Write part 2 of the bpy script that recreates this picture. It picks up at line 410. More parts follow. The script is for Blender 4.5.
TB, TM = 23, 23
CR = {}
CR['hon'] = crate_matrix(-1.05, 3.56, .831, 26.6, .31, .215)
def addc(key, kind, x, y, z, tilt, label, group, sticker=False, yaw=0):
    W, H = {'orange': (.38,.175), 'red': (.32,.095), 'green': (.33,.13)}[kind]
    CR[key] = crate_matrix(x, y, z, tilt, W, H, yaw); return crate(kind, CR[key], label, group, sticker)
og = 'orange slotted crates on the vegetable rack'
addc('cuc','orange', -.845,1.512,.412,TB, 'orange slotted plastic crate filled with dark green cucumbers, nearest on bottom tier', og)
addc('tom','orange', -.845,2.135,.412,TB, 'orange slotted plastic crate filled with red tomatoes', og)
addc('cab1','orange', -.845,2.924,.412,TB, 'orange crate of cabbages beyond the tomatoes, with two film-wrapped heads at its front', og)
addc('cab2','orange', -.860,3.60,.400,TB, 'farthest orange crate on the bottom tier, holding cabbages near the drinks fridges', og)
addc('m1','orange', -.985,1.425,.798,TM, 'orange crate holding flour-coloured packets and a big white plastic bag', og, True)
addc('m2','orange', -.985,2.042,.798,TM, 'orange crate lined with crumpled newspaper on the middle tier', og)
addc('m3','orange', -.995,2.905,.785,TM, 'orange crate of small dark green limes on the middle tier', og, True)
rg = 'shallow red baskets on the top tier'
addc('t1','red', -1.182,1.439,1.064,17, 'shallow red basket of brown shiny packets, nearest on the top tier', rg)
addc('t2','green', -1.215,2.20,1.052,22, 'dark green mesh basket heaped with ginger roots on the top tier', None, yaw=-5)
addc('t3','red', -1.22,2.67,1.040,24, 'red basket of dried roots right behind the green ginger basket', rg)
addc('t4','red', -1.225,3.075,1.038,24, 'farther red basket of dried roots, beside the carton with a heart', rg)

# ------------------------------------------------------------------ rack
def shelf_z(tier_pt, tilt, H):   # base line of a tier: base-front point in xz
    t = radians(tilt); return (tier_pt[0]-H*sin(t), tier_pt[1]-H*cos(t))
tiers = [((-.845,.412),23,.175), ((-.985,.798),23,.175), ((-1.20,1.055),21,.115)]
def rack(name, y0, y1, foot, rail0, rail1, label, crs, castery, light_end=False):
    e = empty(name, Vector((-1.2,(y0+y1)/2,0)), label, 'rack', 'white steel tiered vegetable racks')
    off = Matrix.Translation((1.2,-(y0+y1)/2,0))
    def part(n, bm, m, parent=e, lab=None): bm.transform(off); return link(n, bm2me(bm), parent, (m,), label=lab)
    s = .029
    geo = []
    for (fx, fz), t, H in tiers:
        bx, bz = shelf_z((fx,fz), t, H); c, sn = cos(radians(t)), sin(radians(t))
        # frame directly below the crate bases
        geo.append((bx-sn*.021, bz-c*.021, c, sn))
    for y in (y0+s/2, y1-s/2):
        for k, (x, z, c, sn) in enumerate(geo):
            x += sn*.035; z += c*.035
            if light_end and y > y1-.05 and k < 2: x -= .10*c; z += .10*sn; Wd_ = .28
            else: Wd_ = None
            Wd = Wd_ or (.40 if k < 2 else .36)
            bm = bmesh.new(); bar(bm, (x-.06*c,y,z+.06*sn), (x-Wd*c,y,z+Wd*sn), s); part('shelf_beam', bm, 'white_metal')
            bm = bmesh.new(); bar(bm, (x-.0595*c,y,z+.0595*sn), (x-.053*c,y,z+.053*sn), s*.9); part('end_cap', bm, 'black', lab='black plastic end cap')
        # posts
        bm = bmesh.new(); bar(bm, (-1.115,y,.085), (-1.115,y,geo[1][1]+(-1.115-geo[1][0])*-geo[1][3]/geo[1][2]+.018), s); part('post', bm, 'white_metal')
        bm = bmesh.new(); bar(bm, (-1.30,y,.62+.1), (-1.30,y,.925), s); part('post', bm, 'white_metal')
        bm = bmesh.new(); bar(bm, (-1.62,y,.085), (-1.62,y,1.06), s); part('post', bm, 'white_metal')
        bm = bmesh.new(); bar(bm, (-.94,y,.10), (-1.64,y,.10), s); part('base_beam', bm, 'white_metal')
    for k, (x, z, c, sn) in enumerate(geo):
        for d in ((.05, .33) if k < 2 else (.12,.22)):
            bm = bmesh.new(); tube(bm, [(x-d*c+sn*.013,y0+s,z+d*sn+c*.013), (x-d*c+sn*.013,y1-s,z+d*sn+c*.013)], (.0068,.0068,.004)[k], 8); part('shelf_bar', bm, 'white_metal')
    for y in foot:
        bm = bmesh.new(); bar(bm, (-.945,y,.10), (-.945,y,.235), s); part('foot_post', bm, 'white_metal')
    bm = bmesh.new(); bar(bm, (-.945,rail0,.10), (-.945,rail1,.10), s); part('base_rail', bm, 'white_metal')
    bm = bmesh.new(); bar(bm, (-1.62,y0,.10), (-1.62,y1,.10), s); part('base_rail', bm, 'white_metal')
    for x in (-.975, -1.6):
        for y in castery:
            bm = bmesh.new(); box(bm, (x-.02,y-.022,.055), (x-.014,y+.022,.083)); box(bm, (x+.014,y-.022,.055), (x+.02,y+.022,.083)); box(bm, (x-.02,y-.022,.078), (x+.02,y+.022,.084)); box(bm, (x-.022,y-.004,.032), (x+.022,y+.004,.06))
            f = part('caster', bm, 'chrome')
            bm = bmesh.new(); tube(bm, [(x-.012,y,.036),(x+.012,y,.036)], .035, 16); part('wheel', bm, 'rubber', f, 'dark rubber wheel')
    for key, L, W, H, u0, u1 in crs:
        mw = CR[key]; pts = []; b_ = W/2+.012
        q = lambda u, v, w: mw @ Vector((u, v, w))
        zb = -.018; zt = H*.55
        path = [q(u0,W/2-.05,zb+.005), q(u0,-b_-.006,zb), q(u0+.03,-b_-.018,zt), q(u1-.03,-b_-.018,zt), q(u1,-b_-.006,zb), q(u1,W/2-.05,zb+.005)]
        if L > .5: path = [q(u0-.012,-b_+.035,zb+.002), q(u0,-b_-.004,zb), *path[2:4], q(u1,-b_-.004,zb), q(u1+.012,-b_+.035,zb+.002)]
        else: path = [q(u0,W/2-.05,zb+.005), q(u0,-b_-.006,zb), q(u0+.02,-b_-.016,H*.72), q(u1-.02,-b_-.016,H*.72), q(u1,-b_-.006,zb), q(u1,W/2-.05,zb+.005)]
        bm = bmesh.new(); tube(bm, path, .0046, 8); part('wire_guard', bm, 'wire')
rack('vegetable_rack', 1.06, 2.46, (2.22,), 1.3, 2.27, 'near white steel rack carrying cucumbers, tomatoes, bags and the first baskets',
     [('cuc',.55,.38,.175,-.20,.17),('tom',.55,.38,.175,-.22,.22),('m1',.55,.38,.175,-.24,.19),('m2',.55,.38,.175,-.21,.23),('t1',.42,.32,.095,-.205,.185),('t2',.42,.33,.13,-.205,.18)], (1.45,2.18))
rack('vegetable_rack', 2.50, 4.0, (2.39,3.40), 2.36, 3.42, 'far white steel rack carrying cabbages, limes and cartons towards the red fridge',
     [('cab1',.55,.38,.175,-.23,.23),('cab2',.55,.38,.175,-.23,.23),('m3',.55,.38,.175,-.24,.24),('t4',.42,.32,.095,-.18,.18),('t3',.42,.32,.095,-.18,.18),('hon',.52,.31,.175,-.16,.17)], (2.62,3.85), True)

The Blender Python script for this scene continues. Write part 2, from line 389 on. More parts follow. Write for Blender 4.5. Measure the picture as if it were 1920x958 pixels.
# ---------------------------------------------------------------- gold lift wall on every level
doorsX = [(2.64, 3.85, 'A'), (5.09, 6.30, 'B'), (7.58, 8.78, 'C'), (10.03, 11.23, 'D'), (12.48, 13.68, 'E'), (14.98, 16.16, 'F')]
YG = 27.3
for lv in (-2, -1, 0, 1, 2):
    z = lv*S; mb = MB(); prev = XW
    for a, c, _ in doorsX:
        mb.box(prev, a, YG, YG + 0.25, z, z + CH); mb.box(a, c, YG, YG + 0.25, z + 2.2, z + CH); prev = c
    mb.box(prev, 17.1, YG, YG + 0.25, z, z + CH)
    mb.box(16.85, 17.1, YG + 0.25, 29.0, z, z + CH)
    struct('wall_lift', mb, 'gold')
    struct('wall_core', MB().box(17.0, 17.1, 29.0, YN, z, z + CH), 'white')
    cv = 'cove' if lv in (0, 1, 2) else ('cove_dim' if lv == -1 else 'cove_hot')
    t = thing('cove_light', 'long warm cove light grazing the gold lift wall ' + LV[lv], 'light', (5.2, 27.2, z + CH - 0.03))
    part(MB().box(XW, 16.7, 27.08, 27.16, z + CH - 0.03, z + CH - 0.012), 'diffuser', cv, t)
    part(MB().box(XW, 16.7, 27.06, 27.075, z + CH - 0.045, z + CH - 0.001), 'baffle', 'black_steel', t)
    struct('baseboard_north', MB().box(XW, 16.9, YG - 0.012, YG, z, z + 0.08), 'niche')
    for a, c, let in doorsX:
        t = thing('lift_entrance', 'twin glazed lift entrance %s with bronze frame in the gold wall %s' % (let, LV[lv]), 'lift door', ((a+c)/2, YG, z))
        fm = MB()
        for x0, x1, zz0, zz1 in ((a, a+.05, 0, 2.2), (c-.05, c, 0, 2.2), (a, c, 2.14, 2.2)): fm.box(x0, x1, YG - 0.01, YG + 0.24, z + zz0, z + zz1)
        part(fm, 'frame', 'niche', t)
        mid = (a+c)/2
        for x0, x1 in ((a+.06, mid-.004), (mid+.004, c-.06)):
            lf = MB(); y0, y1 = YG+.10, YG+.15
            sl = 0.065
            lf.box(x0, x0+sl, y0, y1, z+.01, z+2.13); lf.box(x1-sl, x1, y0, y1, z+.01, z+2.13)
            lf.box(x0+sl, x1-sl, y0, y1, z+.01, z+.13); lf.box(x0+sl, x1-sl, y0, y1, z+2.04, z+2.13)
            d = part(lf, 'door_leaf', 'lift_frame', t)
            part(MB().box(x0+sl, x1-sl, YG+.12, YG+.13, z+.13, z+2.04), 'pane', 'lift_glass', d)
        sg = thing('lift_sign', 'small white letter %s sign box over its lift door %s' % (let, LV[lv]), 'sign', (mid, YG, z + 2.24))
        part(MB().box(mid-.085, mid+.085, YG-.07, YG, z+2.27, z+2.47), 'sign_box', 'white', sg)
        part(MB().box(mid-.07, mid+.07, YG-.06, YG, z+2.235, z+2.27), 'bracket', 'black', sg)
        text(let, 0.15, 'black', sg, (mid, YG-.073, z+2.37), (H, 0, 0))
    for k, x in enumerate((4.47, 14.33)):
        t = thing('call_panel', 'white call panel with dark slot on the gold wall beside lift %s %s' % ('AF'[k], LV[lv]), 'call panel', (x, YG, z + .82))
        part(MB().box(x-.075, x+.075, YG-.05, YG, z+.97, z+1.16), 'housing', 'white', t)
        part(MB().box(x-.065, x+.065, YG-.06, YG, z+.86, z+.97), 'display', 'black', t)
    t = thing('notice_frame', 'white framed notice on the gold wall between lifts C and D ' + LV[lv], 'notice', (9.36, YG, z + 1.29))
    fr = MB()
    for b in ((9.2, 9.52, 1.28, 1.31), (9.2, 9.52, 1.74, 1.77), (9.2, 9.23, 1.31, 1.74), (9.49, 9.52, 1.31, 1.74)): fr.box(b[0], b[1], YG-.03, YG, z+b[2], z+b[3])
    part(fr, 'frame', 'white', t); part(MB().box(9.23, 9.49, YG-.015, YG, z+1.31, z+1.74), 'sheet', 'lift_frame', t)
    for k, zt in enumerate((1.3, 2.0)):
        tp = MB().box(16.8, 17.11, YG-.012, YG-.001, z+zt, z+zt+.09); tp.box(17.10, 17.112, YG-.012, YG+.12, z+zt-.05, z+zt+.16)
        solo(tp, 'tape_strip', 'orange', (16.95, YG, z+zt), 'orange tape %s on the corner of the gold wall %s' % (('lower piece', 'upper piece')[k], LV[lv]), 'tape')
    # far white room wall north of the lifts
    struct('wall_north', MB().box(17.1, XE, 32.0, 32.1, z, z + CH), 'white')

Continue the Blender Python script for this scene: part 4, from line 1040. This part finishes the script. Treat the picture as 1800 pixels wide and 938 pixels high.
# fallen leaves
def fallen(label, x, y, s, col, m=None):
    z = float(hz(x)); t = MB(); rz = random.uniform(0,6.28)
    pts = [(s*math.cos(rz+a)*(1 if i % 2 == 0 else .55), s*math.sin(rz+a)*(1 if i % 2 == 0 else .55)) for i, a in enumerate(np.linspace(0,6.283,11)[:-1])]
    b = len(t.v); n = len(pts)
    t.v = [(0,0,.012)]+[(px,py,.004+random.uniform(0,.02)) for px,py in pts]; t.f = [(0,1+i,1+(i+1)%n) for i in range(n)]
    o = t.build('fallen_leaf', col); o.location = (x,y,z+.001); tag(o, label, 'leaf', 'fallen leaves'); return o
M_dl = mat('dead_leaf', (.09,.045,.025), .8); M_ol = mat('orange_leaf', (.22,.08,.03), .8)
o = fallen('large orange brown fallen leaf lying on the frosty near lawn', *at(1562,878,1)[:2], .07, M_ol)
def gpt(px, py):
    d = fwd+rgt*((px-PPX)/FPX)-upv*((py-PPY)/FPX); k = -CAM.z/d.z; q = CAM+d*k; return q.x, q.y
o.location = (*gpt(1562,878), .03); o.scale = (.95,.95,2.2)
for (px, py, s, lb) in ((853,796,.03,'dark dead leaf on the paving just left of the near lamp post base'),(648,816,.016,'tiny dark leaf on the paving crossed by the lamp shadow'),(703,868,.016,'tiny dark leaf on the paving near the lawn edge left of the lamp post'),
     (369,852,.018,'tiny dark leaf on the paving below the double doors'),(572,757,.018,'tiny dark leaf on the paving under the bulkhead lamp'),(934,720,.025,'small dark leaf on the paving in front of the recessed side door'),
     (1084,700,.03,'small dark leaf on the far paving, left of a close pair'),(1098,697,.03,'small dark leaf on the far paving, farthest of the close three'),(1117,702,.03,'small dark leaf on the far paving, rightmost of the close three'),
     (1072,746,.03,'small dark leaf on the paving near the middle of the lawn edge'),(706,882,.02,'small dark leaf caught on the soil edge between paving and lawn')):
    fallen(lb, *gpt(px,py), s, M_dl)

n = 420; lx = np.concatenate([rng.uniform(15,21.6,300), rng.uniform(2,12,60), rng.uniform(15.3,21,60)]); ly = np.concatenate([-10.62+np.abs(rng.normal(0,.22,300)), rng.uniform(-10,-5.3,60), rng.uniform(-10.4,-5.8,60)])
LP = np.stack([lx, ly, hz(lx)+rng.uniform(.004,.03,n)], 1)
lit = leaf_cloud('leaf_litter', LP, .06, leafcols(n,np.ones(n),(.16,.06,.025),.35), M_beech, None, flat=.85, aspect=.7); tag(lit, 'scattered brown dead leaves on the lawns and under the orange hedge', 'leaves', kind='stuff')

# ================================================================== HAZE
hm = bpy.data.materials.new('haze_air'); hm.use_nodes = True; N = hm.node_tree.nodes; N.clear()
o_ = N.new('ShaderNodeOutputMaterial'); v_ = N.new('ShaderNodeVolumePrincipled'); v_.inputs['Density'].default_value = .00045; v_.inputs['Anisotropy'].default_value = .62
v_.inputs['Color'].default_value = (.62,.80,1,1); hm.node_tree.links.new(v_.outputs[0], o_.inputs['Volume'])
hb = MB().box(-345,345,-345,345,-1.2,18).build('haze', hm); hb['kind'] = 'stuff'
--
*PROBLEM REQUIREMENTS*.
Report the number of lines in the listing where the string "More" appears, and nothing besides.

*EXPECTED OUTPUT*.
2